**Instructions for the task:** The exercise asks for every line of the data to be reproduced exactly.

**Source material:**
──────

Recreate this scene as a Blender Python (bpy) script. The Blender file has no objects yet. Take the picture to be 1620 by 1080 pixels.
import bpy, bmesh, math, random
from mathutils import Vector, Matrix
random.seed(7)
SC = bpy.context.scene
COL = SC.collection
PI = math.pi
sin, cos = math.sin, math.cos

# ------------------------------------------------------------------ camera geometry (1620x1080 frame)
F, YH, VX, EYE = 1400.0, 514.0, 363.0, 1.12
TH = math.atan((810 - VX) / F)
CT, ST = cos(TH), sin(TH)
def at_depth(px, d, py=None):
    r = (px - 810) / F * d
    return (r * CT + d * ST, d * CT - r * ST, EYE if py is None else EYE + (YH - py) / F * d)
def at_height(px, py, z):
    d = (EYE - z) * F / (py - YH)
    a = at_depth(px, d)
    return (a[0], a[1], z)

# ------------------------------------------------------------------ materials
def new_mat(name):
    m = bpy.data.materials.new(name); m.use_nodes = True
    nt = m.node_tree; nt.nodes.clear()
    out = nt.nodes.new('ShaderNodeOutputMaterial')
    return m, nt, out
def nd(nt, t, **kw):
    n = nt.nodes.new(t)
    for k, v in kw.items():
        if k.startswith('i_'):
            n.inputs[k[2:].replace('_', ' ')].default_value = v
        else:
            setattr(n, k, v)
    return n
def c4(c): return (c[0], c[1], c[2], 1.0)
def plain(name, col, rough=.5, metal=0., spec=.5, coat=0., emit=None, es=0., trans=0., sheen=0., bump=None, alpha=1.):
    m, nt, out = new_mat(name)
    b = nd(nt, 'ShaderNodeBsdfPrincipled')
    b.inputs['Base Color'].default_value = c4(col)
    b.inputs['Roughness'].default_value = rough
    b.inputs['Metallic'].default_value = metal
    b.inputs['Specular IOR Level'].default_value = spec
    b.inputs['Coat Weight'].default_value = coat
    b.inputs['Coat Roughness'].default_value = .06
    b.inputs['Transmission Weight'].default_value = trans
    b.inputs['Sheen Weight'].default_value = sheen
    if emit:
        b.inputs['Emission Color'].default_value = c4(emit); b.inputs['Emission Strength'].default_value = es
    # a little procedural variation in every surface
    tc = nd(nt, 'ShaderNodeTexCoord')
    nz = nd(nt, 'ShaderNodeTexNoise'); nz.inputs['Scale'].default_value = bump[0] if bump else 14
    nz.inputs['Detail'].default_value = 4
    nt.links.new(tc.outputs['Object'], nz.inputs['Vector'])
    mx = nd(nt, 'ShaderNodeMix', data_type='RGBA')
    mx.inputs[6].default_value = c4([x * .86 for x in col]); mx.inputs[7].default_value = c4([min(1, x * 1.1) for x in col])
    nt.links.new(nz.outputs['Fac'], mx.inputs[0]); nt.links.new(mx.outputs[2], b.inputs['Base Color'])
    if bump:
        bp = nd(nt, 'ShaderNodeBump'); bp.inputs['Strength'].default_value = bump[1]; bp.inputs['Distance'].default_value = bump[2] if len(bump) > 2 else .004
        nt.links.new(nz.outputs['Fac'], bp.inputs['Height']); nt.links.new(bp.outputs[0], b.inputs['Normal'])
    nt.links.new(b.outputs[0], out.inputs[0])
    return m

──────

**Solved exercise:**
Recreate this scene as a Blender Python (bpy) script. The Blender file has no objects yet. Take the picture to be 1620 by 1080 pixels.
import bpy, bmesh, math, random
from mathutils import Vector, Matrix
random.seed(7)
SC = bpy.context.scene
COL = SC.collection
PI = math.pi
sin, cos = math.sin, math.cos

# ------------------------------------------------------------------ camera geometry (1620x1080 frame)
F, YH, VX, EYE = 1400.0, 514.0, 363.0, 1.12
TH = math.atan((810 - VX) / F)
CT, ST = cos(TH), sin(TH)
def at_depth(px, d, py=None):
    r = (px - 810) / F * d
    return (r * CT + d * ST, d * CT - r * ST, EYE if py is None else EYE + (YH - py) / F * d)
def at_height(px, py, z):
    d = (EYE - z) * F / (py - YH)
    a = at_depth(px, d)
    return (a[0], a[1], z)

# ------------------------------------------------------------------ materials
def new_mat(name):
    m = bpy.data.materials.new(name); m.use_nodes = True
    nt = m.node_tree; nt.nodes.clear()
    out = nt.nodes.new('ShaderNodeOutputMaterial')
    return m, nt, out
def nd(nt, t, **kw):
    n = nt.nodes.new(t)
    for k, v in kw.items():
        if k.startswith('i_'):
            n.inputs[k[2:].replace('_', ' ')].default_value = v
        else:
            setattr(n, k, v)
    return n
def c4(c): return (c[0], c[1], c[2], 1.0)
def plain(name, col, rough=.5, metal=0., spec=.5, coat=0., emit=None, es=0., trans=0., sheen=0., bump=None, alpha=1.):
    m, nt, out = new_mat(name)
    b = nd(nt, 'ShaderNodeBsdfPrincipled')
    b.inputs['Base Color'].default_value = c4(col)
    b.inputs['Roughness'].default_value = rough
    b.inputs['Metallic'].default_value = metal
    b.inputs['Specular IOR Level'].default_value = spec
    b.inputs['Coat Weight'].default_value = coat
    b.inputs['Coat Roughness'].default_value = .06
    b.inputs['Transmission Weight'].default_value = trans
    b.inputs['Sheen Weight'].default_value = sheen
    if emit:
        b.inputs['Emission Color'].default_value = c4(emit); b.inputs['Emission Strength'].default_value = es
    # a little procedural variation in every surface
    tc = nd(nt, 'ShaderNodeTexCoord')
    nz = nd(nt, 'ShaderNodeTexNoise'); nz.inputs['Scale'].default_value = bump[0] if bump else 14
    nz.inputs['Detail'].default_value = 4
    nt.links.new(tc.outputs['Object'], nz.inputs['Vector'])
    mx = nd(nt, 'ShaderNodeMix', data_type='RGBA')
    mx.inputs[6].default_value = c4([x * .86 for x in col]); mx.inputs[7].default_value = c4([min(1, x * 1.1) for x in col])
    nt.links.new(nz.outputs['Fac'], mx.inputs[0]); nt.links.new(mx.outputs[2], b.inputs['Base Color'])
    if bump:
        bp = nd(nt, 'ShaderNodeBump'); bp.inputs['Strength'].default_value = bump[1]; bp.inputs['Distance'].default_value = bump[2] if len(bump) > 2 else .004
        nt.links.new(nz.outputs['Fac'], bp.inputs['Height']); nt.links.new(bp.outputs[0], b.inputs['Normal'])
    nt.links.new(b.outputs[0], out.inputs[0])
    return m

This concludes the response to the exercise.